With the demo a success, the next step is to use this approach for real ATLAS data analysis. That will require a push for further improvements in moving data efficiently across the networked computers, which the physicists are working on now. 

The LHC is set to start colliding protons at unprecedented energies by this May with the physics program going full swing by mid-summer. “Thanks to hard work and perseverance,” said Wenaus, “we’ll be ready when the new torrent of data begins to flow.”

Brookhaven Lab’s participation in the ATLAS experiment is funded by the DOE Office of Science.

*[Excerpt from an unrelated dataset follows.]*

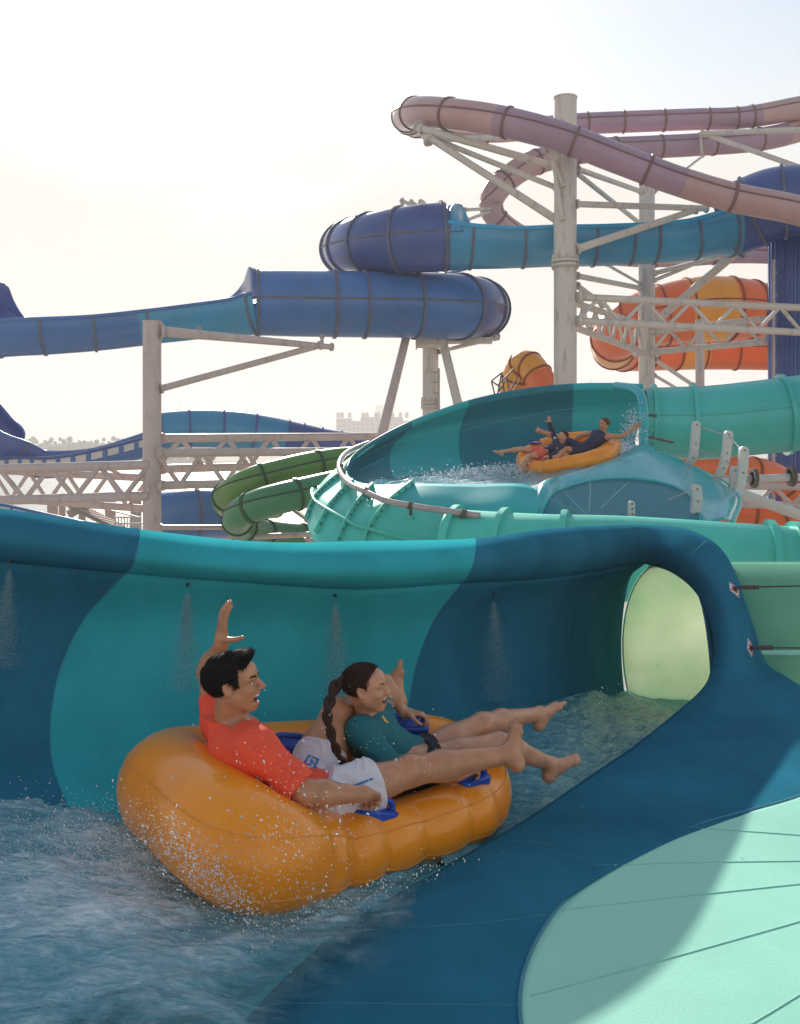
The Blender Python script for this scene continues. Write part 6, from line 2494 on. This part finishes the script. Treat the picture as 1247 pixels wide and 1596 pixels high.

Brookhaven National Laboratory is supported by the Office of Science of the U.S. Department of Energy.  The Office of Science is the single largest supporter of basic research in the physical sciences in the United States, and is working to address some of the most pressing challenges of our time.  For more information, please visit

*One petabyte per second comes off the detector—the events that pass through the fastest and least restrictive trigger—but this data set is filtered down by more detailed selection algorithms that are part of the experiment so that only a few gigabytes per second of the most interesting events are actually recorded and analyzed.